I have a book that I've been working on since I was sixteen. The good news is that it's always getting better and I'm going to begin shopping it around soon to agents (yay!). The bad news is that it's a book I started when I was sixteen. It's taken A LOT of work to get it into a readable format. The basic story has always been strong (that's why I've continued fussing with it rather than shelving it like so many other failed projects), but the writing was...well let's just say I didn't pay attention in high school English as much as I should have done.

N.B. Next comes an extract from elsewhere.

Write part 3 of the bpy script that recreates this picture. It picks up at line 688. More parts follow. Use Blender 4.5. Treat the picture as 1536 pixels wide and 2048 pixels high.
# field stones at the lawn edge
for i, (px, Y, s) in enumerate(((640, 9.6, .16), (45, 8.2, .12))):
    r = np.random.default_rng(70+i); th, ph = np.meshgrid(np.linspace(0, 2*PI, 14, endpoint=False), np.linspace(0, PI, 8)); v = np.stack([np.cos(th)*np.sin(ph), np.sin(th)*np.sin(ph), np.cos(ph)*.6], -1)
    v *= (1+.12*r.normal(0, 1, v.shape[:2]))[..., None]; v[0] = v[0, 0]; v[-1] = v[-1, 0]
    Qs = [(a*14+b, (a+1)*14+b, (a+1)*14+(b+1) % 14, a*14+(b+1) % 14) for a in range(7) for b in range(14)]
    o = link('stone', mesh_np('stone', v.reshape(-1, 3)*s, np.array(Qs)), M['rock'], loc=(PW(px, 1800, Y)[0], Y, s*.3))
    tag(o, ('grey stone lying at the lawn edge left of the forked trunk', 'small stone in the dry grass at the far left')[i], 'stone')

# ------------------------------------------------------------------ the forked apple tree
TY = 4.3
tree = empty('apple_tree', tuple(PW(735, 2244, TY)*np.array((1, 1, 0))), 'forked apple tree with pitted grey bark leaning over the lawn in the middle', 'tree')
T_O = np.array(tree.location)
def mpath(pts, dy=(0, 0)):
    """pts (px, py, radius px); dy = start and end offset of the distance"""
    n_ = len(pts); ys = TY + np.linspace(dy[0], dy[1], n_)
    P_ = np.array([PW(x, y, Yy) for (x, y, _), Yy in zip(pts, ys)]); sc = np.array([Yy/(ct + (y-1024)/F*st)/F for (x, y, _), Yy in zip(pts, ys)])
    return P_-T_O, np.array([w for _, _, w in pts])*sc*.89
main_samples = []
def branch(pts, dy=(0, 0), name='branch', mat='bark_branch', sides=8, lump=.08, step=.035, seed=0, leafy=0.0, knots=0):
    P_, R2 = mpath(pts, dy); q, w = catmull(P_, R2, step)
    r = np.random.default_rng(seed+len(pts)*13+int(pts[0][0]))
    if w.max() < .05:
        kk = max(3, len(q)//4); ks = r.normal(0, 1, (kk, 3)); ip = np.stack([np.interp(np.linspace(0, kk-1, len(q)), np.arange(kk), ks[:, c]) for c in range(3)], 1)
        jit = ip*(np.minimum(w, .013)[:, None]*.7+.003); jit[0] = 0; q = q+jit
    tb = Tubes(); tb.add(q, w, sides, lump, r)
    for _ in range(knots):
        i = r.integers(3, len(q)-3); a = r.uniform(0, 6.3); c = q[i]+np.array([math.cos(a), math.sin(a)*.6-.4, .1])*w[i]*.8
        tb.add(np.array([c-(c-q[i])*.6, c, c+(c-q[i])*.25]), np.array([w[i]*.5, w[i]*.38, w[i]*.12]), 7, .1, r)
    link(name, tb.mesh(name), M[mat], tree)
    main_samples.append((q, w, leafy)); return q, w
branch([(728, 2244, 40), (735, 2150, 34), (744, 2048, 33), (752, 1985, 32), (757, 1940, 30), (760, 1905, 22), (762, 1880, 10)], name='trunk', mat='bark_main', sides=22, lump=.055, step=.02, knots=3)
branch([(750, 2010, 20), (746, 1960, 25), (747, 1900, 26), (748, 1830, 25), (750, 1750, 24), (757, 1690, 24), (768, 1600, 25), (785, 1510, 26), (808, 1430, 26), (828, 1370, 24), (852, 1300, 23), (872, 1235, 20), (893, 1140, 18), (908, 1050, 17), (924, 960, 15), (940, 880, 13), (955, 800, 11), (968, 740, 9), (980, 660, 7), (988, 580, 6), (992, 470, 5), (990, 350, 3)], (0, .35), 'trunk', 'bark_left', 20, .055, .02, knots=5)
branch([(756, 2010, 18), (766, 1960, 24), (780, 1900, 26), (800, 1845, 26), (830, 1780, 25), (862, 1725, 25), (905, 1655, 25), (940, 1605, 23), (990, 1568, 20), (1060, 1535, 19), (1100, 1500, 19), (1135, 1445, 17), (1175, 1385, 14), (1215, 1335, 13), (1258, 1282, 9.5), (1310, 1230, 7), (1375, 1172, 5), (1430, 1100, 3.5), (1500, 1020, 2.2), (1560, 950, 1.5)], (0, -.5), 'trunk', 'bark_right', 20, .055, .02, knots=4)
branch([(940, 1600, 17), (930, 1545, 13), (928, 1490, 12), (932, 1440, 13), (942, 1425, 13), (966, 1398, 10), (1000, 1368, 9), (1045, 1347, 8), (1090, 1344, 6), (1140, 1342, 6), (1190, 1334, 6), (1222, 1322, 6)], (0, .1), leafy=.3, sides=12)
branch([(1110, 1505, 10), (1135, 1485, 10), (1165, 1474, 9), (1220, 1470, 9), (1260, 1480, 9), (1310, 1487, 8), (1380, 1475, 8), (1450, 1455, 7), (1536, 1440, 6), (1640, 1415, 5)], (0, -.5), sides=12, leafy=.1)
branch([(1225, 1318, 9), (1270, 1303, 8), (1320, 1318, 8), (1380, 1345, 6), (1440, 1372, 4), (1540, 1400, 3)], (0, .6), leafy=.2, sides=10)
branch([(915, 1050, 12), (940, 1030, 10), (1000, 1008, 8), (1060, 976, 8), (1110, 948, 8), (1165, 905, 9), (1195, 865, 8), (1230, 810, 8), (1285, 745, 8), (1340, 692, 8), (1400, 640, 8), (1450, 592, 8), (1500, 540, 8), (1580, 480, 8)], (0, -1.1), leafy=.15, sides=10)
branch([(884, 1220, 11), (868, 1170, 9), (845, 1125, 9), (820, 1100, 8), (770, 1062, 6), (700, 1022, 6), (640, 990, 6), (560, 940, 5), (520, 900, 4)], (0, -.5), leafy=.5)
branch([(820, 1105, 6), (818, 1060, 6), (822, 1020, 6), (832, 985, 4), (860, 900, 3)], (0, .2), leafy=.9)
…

So now that I've struggled through the mire of mucky grammar and the sands of shifting tenses, I have come to the point where I get to fine tune. Right? And then I realized that the whole second act (the longest and, some might argue, the most important) took place in an apartment...well, more specifically a single room of the apartment. The main character, Erick, looks out the windows and has interactions with the immediate surroundings, but he never leaves that room.
Problem.
He is in hiding so it makes sense for him to be laying low, but the one room, I feel, gets really dull after a while. There supporting character, Sarah, is there with Erick and she gets to explore a bit more, but the story doesn't follow her. We only get to hear about what she's seen. I tinkered, I tailored, I soldiered on, and in the end, I knew I would have to use a spy to force Erick out of the apartment.
And that's what I did. It added drama, pushed Erick forward in the plot and gave him additional motivation to become who he needed to become.
Have any of you ever had similar problems where a character's gotten stuck in a rut? Maybe it was like my situation where the story was good but the location was growing stale?